DualShiftNet: Joint Class-Imbalance and Distribution-Shift Aware Learning for Business Risk Prediction

Business risk prediction tasks such as fraud detection, credit default prediction, and equipment failure forecasting face two fundamental challenges simultaneously: severe class imbalance where anomalous events are extremely rare, and distribution shift where data patterns evolve over time due to changing business conditions or adversarial behavior. While existing approaches address these challenges in isolation, real-world deployment requires handling both simultaneously. We propose DualShiftNet, a unified framework that jointly addresses class imbalance and distribution shift through a two-stage architecture. The first stage learns imbalance-aware representations using synthetic minority oversampling, focal loss optimization, and class-balanced contrastive learning to create discriminative embeddings. The second stage employs Maximum Mean Discrepancy (MMD) based drift detection coupled with importance reweighting to adapt predictions under distribution shift.

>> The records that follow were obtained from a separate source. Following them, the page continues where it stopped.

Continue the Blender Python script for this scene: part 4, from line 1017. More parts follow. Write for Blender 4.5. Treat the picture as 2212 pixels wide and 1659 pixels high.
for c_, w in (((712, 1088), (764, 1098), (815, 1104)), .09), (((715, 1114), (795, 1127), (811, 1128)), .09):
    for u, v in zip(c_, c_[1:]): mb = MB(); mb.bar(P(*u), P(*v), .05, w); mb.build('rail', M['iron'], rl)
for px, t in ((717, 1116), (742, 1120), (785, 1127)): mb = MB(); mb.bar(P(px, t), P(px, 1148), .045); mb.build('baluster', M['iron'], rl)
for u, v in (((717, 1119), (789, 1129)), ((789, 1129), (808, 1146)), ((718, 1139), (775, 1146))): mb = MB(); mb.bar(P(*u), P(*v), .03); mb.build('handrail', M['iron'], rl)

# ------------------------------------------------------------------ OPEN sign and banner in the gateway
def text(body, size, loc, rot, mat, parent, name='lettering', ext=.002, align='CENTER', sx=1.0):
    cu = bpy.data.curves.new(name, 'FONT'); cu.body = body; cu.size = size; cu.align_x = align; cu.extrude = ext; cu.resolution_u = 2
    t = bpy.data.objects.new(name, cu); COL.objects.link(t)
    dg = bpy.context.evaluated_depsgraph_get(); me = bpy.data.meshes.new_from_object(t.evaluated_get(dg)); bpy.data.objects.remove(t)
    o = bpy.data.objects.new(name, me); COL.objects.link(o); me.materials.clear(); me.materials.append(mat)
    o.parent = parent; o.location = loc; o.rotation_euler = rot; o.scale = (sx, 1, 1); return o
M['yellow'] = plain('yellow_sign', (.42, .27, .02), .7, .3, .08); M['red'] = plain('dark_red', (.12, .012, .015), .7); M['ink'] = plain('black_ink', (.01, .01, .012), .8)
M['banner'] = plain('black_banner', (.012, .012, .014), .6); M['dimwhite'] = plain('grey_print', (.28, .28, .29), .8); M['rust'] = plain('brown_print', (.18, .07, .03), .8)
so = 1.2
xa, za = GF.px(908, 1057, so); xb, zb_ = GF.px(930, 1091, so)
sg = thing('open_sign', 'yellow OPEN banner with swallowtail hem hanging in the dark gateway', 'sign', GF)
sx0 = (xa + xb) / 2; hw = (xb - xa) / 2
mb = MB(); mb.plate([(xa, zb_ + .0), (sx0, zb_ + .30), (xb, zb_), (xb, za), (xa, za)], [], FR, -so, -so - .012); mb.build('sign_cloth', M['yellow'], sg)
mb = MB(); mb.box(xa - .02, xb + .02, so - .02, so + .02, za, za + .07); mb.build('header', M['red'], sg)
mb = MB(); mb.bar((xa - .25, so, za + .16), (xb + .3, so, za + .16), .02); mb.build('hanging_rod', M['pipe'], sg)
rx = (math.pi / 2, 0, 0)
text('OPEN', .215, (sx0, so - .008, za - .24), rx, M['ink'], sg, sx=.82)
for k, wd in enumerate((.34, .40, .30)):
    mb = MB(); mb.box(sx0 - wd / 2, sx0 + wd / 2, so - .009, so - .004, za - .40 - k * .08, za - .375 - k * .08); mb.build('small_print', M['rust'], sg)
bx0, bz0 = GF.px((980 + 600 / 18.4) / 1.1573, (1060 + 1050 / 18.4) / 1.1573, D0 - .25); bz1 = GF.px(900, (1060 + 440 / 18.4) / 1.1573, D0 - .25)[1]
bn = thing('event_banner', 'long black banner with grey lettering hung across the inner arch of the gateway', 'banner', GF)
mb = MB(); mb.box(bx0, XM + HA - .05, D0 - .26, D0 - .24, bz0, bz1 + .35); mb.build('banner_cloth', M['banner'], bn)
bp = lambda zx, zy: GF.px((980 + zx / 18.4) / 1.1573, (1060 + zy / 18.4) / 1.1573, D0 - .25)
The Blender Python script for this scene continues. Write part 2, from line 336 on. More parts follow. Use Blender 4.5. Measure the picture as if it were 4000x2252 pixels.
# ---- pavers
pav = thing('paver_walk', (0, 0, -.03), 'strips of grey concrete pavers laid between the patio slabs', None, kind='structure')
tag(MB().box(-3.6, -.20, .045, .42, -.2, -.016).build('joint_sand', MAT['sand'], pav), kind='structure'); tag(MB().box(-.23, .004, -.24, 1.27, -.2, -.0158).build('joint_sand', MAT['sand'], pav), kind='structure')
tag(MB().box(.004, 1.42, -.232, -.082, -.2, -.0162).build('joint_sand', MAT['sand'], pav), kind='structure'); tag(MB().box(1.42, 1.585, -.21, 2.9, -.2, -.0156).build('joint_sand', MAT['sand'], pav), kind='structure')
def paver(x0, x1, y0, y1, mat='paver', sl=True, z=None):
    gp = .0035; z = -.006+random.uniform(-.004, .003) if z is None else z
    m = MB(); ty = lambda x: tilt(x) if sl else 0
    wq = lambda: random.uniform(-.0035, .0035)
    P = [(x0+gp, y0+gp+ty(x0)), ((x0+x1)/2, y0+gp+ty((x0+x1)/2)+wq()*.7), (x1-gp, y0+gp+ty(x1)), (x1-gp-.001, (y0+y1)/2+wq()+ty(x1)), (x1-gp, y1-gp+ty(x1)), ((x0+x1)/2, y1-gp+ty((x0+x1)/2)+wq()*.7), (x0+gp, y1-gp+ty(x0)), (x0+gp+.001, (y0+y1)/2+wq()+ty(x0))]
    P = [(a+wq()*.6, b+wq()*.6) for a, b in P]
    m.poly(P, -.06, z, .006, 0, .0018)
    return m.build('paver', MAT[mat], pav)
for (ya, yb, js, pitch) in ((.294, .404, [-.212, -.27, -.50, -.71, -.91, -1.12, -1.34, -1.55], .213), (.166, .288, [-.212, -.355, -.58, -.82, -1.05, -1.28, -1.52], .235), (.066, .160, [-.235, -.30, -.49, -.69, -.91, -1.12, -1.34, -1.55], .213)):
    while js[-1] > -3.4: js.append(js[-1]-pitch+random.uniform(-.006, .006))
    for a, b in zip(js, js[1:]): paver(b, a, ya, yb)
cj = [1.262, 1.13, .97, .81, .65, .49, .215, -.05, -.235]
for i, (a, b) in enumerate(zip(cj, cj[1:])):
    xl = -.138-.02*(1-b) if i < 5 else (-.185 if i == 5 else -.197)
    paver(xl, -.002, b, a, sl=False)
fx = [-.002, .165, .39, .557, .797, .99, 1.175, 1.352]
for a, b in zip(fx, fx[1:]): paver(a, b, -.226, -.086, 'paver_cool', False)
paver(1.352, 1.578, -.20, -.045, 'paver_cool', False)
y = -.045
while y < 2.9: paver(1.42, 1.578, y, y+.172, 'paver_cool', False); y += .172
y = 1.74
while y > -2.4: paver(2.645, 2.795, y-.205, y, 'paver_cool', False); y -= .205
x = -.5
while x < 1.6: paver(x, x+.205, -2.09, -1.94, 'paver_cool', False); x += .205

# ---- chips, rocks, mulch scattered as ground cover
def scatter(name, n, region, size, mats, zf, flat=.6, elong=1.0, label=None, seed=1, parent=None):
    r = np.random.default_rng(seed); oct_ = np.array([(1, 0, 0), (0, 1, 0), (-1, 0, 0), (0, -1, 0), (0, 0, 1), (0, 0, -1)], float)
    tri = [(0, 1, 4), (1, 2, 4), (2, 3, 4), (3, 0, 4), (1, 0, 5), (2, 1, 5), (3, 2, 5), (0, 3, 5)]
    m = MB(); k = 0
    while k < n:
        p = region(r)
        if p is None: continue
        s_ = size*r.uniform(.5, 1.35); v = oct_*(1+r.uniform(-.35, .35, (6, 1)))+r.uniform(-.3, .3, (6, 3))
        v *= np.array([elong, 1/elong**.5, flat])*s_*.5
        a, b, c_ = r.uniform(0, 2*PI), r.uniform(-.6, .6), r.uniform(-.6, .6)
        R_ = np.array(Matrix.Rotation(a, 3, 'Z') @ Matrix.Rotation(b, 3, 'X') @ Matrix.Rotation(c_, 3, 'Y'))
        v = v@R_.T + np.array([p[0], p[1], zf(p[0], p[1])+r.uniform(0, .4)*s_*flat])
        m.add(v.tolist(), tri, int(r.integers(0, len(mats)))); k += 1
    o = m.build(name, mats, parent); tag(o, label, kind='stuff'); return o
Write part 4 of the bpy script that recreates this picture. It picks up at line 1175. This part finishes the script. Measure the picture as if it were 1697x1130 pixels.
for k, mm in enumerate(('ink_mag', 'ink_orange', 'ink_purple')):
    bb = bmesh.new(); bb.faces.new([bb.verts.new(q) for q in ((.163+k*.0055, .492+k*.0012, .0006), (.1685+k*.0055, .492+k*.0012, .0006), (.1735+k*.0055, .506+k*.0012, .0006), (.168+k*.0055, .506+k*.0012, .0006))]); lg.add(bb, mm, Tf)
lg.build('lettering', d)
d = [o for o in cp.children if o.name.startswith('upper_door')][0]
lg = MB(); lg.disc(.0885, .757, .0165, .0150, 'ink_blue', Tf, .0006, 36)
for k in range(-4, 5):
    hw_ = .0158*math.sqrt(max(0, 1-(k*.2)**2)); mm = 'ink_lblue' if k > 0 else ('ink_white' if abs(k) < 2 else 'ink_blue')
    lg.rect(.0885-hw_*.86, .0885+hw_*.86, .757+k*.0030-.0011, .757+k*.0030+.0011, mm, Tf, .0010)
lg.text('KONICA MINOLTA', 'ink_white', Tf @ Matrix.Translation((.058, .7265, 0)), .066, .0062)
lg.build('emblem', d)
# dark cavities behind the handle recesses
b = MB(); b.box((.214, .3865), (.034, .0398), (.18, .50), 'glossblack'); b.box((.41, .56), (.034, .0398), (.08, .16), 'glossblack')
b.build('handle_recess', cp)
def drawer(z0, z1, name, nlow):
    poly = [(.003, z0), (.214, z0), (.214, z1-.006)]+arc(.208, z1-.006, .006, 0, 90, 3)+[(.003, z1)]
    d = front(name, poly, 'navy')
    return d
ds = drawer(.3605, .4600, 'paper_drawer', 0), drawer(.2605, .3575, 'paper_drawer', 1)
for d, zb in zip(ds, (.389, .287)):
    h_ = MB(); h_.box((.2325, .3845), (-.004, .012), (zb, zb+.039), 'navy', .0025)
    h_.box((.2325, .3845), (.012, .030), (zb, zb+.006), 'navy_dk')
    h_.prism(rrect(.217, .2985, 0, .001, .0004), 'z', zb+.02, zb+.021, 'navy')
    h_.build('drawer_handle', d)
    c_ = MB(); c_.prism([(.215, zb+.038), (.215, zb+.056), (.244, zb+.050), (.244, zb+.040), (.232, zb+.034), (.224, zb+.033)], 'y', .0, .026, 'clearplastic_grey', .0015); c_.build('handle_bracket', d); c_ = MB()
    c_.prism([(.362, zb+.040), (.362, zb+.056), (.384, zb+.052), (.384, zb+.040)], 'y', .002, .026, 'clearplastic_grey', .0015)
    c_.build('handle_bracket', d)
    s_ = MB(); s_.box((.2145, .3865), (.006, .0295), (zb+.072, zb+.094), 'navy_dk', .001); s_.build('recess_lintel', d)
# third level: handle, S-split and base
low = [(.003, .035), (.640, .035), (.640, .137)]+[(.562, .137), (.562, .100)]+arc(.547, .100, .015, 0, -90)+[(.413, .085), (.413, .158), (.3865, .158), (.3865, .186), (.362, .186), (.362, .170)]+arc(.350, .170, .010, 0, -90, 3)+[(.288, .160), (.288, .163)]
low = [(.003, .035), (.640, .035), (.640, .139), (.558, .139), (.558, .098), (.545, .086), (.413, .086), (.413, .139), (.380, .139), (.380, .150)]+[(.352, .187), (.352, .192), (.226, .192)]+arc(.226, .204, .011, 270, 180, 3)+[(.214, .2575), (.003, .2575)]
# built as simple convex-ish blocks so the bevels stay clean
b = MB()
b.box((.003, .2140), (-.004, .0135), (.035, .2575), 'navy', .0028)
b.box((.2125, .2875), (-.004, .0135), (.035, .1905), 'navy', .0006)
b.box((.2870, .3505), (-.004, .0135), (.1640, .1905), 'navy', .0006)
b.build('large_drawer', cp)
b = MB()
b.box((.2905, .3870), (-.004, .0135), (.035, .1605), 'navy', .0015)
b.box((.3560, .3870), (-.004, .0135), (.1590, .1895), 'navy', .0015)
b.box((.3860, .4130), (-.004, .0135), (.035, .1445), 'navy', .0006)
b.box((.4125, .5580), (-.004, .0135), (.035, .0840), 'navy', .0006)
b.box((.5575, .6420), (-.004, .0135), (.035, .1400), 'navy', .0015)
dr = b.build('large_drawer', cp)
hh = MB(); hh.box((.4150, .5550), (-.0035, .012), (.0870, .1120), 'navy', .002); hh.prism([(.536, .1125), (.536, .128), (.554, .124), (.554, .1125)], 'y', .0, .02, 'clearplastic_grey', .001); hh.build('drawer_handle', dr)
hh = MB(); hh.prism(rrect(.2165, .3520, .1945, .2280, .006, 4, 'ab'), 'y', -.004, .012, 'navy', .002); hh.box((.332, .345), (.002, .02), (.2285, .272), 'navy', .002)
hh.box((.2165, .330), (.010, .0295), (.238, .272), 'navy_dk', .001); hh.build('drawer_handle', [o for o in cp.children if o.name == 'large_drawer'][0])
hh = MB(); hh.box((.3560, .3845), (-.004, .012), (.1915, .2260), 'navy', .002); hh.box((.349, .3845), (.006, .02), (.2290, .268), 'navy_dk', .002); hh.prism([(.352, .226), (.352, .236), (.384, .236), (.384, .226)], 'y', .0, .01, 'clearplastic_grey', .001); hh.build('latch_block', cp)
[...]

Additionally, we introduce an uncertainty-driven threshold calibration mechanism that dynamically adjusts decision boundaries based on detected shift intensity. Experiments on three benchmark datasets demonstrate that DualShiftNet achieves relative improvements of approximately 3–4% in AUC-ROC scores and 10–22% in F1-scores compared to state-of-the-art methods that address only one challenge. Our ablation studies confirm that both stages contribute meaningfully to performance, with the joint approach outperforming sequential or isolated solutions.